Prior to the barbaric murder of a former regime insider, Jamal Khashoggi, the Western media was constantly spewing information about how MbS is modernizing the political culture of the regime. Were it not for the horrific murder of Khashoggi, the corporate media would continue pushing this panegyrical narrative. Thus, the rosy picture of the Saudi regime painted by the Western corporate media should always be taken with great skepticism. Western regimes and their propaganda outlets have a vested geopolitical interest in propping-up the Saudi regime.

Going back to the economic angle on the public offering of Aramco, we should keep in mind that no major international stock exchange agreed to list Aramco. The Saudis had to launch it locally. This highlights a significant trust problem and trust is crucial in any business venture. There is a crisis of investor sentiment that is undeniable. What is more detrimental is that to “solve” the evident lack of investor trust, the Saudi regime simply forced wealthy Saudi families to buy Aramco shares. This is primitivism at its best (or worst!).
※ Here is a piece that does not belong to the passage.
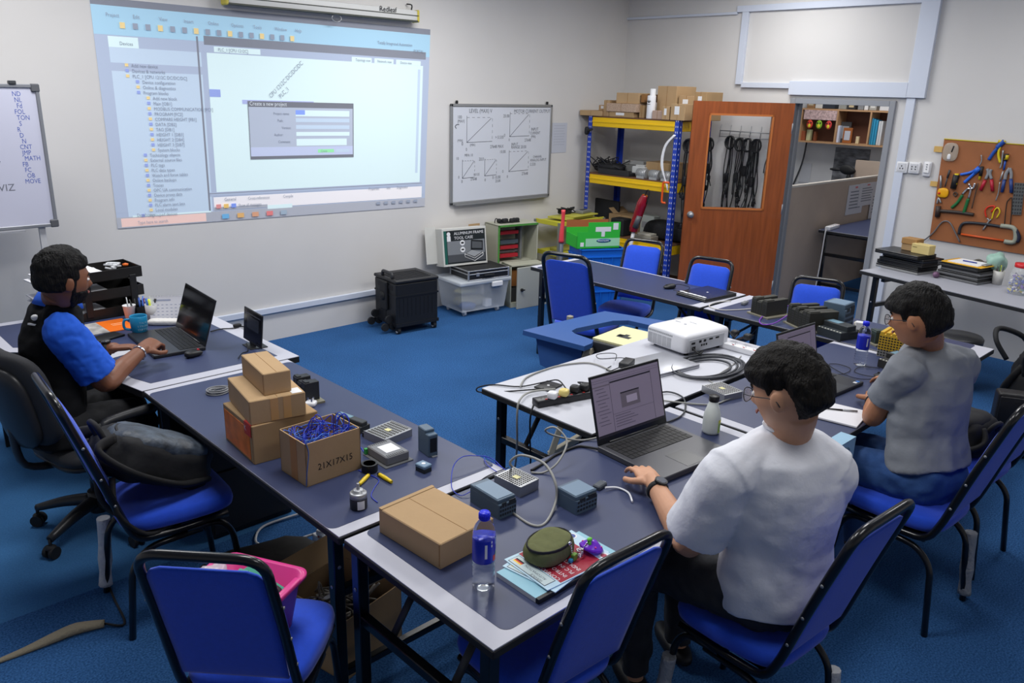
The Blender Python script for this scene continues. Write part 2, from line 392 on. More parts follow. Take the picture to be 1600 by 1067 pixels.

With massive Western economic backing over the past several decades, Saudi Arabia did not manage to create a robust non-oil-based industry. Comparing this to Iran’s non-oil sector and the bleak prospects of Saudi economic development are clear. Between March and November 2019, Iran exported $28.3 billion of non-oil products despite being subjected to severe sanctions.

The Western media’s favorable coverage of Saudi economic “reforms” should also be seen as soft promotion of capitalism. The Saudi regime’s lavish projects are often projected as the success of cutthroat capitalism. It is not by accident that as manifestation of corporate greed, the Donald Trump types are closely associated with the Saudi regime.